Sukces w Europie spowodował zainteresowanie tangiem w Argentynie wśród „lepszych sfer”. Ale  historia tanga w Argentynie  była związana mocno z sytuacją  gospodarczą i polityczną w kraju.   Np. w  marcu 1919 r. domy publiczne zostały zakazane. Do tego momentu burdele były miejscem, w których rozwijało się tango. Spowodowało to przejście tanga do kabaretów i wodewili. Pomiędzy 1925-1935 taniec tanga w Argentynie przeżywał okres spadku popularności.
Dopiero od 1935 roku nastąpiło ponowne zainteresowanie tańcem. Tango w sobotę wieczorem było ucieczką od rzeczywistości, a smoking lub najlepsze ubranie zakładane w sobotę, było tego wyrazem.

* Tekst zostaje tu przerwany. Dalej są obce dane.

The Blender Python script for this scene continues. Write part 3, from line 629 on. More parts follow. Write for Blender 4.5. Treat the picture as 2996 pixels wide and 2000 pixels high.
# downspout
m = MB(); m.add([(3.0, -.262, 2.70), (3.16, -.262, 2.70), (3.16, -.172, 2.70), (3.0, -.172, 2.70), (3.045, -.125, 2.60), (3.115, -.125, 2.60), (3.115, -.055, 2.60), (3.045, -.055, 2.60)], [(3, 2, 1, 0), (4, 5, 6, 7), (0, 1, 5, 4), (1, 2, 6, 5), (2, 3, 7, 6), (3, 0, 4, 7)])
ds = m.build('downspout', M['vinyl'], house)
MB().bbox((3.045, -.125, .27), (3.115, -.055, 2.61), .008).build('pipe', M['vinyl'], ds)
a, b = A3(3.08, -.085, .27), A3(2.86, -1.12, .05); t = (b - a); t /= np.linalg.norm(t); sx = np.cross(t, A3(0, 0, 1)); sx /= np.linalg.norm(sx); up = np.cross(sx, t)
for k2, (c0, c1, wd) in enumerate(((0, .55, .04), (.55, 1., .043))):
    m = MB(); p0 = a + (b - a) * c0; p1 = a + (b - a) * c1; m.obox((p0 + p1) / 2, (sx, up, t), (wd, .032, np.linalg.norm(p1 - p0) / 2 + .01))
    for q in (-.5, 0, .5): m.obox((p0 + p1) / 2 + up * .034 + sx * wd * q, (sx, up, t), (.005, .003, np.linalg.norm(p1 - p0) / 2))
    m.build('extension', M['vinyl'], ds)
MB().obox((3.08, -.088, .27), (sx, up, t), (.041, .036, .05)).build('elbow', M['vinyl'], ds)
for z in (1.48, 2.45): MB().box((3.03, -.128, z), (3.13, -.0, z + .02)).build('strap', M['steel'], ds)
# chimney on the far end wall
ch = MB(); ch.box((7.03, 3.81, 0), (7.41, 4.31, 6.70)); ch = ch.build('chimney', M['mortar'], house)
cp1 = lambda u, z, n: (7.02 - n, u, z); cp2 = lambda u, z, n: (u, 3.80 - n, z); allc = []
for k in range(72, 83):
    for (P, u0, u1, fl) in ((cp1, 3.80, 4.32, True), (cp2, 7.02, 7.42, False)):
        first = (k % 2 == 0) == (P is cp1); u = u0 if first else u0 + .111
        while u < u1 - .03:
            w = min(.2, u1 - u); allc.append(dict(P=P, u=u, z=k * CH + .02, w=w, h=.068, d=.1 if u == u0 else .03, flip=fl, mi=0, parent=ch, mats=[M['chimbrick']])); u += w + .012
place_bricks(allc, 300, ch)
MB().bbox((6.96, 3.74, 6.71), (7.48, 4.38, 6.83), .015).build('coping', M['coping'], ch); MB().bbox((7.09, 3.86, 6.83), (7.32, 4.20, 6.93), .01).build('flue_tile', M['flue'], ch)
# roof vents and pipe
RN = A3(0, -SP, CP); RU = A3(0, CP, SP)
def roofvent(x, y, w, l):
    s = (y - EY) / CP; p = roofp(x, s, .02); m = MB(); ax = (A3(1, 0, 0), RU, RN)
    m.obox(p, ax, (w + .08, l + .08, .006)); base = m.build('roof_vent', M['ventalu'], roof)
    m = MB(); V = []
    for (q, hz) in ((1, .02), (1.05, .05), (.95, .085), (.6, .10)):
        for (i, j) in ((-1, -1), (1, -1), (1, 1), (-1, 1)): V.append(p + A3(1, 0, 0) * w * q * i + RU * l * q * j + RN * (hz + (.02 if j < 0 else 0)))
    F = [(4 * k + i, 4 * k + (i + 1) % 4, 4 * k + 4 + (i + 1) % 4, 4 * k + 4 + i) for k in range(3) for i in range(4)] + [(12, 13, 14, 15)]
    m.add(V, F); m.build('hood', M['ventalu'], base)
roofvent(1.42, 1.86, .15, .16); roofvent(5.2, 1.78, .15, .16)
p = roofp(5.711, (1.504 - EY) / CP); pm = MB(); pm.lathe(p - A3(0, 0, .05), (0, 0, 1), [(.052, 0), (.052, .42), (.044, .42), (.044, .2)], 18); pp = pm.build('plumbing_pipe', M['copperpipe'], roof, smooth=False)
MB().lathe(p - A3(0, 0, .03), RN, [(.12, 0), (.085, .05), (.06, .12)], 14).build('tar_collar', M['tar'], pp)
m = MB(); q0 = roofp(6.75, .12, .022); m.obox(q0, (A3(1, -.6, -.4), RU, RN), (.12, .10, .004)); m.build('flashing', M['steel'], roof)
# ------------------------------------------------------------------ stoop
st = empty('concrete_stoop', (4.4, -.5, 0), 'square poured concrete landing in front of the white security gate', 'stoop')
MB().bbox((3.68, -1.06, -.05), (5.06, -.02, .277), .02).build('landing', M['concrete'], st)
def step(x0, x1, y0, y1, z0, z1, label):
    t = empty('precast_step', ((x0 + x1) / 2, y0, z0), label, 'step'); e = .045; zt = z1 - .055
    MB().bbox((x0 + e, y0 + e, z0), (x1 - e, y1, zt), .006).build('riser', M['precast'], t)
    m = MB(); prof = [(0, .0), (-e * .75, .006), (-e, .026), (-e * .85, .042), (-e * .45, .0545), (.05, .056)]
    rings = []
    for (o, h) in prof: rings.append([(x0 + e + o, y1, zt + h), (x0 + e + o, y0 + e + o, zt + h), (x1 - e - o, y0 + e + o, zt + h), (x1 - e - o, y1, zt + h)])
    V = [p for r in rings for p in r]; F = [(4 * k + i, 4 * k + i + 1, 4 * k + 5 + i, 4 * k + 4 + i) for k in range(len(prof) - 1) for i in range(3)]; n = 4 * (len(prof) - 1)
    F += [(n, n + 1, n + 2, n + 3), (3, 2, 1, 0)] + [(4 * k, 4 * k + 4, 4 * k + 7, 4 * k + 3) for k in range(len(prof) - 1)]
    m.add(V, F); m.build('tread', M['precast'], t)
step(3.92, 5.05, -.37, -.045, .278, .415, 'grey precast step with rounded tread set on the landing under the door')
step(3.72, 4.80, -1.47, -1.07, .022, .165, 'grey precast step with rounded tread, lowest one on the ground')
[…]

  Po 1955 r. wprowadzono w Argentynie okresy stanu wyjątkowego i godziny policyjnej, co także nie pozwalało na tańczenie tanga. W Argentynie istniało prawo zabraniające młodocianym przesiadywania w barach nocnych, które było wybiórczo stosowane. Bary z rock and rollem nie były kontrolowane, natomiast bary, gdzie grano tango, kontrolowano. Na początku 21 wieku  rząd argentyński zaczął sponsorować marketing tanga dla celów rozwoju turystyki.
Obecnie słuchają tanga w Argentynie bardziej zamożni obywatele. Natomiast najstarsze dzielnice La Boca i San Telmo są w pewnym sensie muzeum tanga dla turystów.

  W Polsce  tanga późnych lat dwudziestych ubiegłego wieku były podobne do tang argentyńskich. W 1929 roku powstała kompozycja Jerzego Petersburskiego z tekstem Andrzeja Własta pod tytułem "Tango milonga" jedno z nielicznych polskich tang które zrobiło międzynarodową karierę.

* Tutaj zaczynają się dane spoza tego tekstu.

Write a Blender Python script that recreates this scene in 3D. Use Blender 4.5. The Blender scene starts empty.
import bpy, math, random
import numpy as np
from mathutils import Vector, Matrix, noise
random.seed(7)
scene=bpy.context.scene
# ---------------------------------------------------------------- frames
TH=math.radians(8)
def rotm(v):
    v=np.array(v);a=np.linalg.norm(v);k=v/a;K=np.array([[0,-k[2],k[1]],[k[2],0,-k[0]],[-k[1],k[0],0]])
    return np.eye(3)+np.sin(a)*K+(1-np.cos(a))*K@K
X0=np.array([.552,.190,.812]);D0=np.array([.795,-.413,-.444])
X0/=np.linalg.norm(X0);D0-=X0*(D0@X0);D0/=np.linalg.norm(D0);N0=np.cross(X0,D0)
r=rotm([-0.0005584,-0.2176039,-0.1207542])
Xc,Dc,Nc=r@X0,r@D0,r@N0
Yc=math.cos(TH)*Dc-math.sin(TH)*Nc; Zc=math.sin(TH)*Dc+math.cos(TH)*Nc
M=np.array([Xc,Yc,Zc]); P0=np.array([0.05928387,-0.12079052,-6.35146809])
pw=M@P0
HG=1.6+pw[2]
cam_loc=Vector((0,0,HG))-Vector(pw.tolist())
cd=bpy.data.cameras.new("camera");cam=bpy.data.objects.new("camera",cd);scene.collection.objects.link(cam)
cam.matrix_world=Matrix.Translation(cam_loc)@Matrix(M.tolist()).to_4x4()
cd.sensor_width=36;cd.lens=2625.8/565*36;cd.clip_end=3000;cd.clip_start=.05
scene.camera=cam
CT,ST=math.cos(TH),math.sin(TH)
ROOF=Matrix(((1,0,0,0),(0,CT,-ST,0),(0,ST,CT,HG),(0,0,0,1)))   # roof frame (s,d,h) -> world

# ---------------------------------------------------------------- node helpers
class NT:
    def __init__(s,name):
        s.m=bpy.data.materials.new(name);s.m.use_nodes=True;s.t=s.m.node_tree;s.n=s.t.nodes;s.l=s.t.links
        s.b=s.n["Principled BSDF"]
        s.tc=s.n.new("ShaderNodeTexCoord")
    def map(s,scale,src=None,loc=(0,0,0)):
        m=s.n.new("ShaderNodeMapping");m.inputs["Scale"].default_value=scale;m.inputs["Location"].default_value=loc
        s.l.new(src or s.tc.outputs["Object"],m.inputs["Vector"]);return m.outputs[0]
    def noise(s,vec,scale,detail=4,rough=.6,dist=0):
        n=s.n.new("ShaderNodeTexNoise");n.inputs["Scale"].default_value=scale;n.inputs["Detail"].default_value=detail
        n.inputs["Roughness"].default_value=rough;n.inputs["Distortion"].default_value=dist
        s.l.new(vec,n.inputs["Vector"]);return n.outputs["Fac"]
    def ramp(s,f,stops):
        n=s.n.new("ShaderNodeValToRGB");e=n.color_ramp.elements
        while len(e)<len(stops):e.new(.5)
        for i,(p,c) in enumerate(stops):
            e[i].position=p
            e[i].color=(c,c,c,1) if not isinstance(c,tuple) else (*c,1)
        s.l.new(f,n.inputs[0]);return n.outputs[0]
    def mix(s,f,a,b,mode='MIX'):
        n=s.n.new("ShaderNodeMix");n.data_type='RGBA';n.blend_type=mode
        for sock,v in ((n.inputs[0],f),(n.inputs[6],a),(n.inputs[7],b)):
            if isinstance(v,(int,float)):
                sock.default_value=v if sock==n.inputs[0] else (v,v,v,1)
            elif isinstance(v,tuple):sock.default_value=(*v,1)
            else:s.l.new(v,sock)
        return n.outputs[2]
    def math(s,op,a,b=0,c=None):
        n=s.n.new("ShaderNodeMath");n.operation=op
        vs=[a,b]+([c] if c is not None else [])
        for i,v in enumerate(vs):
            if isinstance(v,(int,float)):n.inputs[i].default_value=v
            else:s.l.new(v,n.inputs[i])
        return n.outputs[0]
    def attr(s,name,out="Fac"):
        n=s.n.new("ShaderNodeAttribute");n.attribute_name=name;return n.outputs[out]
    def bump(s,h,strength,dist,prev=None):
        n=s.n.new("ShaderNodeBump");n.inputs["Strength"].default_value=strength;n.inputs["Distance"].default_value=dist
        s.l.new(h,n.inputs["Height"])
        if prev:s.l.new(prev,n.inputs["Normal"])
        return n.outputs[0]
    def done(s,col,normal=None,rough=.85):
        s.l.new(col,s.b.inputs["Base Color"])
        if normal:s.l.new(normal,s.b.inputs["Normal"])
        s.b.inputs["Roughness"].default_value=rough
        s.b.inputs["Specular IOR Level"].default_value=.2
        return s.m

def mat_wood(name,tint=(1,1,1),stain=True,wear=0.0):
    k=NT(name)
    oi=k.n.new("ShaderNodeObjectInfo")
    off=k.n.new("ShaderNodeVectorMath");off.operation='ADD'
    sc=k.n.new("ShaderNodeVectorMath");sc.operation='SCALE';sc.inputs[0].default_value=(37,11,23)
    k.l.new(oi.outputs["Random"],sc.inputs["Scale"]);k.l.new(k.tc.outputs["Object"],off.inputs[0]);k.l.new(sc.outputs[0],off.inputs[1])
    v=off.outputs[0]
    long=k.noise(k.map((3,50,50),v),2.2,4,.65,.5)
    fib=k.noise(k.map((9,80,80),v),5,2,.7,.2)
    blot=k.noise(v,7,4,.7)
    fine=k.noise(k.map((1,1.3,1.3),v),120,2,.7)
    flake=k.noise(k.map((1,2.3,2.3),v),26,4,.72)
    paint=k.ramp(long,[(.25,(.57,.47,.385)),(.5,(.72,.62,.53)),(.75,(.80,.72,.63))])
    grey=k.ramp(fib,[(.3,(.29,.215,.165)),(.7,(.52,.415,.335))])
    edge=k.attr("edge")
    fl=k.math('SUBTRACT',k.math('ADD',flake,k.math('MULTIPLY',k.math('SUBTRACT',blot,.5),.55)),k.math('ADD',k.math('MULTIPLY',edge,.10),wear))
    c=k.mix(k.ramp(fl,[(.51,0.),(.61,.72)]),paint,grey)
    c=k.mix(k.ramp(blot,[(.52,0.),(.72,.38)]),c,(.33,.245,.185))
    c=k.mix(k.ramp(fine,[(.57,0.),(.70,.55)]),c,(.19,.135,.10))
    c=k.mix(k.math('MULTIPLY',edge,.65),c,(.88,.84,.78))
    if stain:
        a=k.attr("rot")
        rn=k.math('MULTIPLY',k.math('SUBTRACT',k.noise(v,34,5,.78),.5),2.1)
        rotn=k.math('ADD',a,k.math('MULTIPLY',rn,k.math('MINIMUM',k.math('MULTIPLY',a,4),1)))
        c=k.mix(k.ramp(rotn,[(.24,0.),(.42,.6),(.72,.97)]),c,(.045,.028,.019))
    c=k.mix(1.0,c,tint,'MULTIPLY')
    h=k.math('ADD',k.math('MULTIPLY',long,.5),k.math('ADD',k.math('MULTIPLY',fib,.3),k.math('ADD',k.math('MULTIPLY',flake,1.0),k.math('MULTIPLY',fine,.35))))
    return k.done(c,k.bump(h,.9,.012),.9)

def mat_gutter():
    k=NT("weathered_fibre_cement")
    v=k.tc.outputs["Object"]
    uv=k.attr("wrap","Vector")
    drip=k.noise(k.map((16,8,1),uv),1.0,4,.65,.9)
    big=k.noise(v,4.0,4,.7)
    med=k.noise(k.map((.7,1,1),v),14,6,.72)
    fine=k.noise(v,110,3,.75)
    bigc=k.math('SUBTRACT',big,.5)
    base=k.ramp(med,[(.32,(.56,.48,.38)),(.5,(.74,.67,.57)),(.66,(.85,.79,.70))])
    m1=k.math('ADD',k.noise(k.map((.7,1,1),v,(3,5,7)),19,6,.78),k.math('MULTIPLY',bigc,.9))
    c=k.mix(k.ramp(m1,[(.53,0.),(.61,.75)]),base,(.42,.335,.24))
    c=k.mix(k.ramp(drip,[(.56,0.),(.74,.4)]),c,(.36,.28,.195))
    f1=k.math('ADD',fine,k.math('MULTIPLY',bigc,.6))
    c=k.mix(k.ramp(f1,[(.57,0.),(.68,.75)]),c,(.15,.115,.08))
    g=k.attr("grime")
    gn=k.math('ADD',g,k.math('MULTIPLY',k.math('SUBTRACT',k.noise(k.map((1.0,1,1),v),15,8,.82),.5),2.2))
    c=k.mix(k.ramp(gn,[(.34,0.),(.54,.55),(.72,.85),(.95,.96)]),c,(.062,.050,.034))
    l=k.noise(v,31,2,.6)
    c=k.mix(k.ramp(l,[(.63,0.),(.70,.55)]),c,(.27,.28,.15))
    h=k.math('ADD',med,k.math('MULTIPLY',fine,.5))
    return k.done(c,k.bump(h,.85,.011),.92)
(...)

Tango milonga, tango mych marzeń i snów,
Niechaj me serce ukołysze!
Tango milonga jak dawniej grajcie mi znów,
Zabijcie tę dręczącą ciszę!

Jedną z ostatnich piosenek tamtego okresu były „Chryzantemy złociste„ śpiewane przez Janusza Popławskiego. Do najbardziej znanych autorów tekstów należał Andrzej Włast, ale tanga pisali też poeci Marian Hemar, Julian Tuwim, Jerzy Jurandot. Około 1937 Bolesław Leśmian pisze wiersz „Tango”.

  Historia tanga pozwoliła mi jakby drugi raz przeżyć koncert „Forever Tango„ – chyba z większym zrozumieniem historii, które opowiadali nam tancerze.